The underwriters for the offering are Citigroup and Jefferies acting as joint book-running managers. BMO and Raymond James are acting as additional book-running managers. Northland Securities, Ladenburg Thalmann, Noble International Investments and Santander Investment Securities are acting as co-managers.
Comtech designs, develops, produces and markets innovative products, systems and services for advanced communications solutions. The company sells products to a diverse customer base in the global commercial and government communications markets.
The company works through three complementary business segments: telecommunications transmission, RF microwave amplifiers and mobile data communications.
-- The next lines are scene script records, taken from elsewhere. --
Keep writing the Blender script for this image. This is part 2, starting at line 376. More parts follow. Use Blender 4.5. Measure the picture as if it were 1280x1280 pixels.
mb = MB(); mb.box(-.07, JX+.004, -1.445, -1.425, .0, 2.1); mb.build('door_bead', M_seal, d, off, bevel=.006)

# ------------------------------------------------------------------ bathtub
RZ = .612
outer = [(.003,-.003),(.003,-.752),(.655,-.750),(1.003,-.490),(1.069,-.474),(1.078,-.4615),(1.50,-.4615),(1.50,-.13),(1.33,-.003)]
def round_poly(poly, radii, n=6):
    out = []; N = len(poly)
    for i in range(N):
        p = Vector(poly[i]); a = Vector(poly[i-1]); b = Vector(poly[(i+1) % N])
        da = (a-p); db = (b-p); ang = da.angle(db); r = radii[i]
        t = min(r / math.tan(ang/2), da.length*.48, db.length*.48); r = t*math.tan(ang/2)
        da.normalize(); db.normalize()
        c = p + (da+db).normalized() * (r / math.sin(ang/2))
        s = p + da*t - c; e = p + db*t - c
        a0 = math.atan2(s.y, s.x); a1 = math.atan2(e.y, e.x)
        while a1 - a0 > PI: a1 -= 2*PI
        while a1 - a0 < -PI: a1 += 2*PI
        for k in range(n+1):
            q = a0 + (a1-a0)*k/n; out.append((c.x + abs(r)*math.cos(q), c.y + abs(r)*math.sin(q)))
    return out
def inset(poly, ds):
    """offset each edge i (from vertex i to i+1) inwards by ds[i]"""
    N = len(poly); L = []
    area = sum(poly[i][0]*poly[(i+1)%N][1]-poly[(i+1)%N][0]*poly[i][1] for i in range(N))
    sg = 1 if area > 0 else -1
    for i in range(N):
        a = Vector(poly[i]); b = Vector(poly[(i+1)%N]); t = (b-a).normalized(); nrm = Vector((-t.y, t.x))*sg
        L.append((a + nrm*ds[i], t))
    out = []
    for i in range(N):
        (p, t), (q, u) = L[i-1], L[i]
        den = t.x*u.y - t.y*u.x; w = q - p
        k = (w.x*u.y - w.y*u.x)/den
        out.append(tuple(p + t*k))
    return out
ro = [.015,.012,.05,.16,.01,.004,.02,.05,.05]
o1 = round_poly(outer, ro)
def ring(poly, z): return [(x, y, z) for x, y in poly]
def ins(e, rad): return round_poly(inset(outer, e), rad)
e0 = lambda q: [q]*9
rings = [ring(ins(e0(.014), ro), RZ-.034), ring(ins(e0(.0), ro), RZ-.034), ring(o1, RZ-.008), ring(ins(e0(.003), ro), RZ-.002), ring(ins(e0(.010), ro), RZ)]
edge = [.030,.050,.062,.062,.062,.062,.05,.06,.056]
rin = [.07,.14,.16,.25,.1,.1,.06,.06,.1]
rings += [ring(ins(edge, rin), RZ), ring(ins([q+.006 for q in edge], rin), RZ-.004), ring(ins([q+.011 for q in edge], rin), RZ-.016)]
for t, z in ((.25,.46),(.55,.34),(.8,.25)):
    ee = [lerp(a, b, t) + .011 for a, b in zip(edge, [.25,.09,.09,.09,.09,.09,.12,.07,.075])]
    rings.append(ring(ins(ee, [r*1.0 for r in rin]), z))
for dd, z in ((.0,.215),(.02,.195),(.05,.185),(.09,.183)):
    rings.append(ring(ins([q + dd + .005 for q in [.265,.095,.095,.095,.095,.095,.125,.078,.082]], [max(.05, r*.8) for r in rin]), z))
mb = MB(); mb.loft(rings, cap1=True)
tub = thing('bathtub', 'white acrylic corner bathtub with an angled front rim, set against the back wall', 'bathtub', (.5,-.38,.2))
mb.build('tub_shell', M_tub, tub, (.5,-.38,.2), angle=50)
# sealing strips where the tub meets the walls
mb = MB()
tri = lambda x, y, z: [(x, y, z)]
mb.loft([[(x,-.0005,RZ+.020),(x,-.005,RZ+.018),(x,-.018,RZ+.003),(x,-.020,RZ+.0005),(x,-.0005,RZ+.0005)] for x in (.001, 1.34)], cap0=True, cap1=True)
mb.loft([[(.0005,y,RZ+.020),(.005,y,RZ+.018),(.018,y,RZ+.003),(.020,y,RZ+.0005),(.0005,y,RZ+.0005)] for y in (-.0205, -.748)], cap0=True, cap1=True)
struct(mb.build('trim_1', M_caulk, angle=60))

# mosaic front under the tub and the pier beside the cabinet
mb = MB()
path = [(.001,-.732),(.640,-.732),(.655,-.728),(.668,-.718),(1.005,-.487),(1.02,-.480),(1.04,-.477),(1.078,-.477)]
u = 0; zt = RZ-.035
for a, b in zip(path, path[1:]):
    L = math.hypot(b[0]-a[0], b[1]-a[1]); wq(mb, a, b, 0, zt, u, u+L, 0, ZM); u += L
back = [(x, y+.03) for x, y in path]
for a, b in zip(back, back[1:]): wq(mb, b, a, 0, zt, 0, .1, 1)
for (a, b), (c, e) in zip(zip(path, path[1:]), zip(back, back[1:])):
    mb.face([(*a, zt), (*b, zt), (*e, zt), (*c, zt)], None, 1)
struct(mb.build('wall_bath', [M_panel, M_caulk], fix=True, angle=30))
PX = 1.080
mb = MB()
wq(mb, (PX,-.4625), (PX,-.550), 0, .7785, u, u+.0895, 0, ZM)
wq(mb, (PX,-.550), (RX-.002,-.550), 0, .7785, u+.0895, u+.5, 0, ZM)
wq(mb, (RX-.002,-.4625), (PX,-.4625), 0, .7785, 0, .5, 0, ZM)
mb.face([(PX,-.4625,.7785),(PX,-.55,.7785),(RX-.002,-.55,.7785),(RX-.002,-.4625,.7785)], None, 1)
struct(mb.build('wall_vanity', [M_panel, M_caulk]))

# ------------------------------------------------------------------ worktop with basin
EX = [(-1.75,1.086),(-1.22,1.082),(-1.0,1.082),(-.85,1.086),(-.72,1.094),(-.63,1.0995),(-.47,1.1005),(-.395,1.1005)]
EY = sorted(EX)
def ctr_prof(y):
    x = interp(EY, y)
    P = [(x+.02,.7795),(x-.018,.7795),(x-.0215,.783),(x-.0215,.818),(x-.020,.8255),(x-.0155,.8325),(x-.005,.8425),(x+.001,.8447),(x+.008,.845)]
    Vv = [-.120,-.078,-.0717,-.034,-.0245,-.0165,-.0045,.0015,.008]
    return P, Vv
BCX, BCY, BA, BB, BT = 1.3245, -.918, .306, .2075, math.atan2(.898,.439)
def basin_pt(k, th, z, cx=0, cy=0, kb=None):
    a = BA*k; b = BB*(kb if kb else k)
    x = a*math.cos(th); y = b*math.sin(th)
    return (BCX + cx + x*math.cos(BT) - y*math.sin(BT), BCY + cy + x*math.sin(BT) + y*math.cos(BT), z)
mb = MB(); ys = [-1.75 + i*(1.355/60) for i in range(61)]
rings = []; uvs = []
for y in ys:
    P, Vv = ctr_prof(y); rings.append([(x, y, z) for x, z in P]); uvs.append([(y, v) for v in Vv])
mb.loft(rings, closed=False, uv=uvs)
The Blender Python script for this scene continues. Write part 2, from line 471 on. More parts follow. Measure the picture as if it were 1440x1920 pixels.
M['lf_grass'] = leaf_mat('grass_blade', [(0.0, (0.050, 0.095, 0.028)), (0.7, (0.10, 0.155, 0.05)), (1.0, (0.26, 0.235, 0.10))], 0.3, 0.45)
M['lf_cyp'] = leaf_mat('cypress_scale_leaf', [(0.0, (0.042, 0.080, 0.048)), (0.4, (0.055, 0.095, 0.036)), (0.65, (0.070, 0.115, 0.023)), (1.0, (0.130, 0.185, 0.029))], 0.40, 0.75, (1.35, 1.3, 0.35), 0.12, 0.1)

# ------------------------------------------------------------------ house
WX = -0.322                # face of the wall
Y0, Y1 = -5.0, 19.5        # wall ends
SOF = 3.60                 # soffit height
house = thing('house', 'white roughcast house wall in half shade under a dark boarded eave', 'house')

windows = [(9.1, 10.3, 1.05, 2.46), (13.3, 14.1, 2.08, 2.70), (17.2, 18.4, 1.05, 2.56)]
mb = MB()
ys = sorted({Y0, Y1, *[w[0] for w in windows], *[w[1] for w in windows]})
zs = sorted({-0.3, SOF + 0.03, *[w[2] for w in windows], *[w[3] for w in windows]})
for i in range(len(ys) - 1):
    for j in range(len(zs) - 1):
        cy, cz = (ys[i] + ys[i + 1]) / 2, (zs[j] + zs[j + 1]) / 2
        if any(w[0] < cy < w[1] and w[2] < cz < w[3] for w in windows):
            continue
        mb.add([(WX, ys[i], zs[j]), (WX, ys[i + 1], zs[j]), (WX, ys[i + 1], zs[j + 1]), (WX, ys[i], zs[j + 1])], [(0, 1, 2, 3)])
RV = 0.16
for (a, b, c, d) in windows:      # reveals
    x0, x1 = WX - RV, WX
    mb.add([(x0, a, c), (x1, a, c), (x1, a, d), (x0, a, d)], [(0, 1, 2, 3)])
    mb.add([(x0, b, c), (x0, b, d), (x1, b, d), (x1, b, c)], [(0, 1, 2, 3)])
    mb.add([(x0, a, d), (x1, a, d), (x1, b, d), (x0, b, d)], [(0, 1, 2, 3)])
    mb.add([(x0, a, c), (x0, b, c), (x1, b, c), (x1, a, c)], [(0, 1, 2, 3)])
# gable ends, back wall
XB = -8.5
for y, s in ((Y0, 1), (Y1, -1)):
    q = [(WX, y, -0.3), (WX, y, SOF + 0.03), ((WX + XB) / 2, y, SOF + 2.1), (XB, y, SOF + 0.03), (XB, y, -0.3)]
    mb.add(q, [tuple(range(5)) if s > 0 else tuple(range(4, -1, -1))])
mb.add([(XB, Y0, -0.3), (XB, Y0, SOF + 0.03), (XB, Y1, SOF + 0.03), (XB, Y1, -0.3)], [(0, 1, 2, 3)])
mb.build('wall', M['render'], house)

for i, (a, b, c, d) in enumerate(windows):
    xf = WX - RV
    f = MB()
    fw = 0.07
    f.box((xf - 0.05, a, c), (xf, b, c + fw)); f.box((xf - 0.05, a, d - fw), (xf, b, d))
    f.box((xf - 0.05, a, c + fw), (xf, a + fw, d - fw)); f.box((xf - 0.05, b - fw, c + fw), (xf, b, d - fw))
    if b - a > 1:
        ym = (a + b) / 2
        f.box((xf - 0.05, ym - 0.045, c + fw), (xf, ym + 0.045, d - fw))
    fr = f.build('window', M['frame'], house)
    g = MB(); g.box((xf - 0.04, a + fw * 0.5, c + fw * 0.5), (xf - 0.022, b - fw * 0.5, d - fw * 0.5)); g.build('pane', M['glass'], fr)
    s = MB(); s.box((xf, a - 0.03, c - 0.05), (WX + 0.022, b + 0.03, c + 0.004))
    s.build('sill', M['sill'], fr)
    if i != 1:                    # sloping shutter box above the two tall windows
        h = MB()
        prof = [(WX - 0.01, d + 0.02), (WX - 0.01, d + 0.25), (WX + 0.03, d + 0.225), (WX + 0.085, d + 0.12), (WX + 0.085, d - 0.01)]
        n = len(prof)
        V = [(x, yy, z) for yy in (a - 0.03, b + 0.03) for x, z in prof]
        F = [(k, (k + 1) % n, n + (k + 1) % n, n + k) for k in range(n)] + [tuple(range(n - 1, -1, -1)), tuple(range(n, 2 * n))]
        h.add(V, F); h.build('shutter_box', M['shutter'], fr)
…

Comtech intends to use the net proceeds of the common stock offering to repay borrowings under its secured credit facility, with the remainder going toward working capital and general corporate purposes.
So far in 2016, Comtech has underperformed the broad markets, with the stock down 17% (excluding Friday’s move). Over the past 52 weeks, the stock is down as much as 42%.
Shares of Comtech were trading down about 13.5% at $13.95 on Friday, with a consensus analyst price target of $28.40 and a 52-week trading range of $13.84 to $30.93.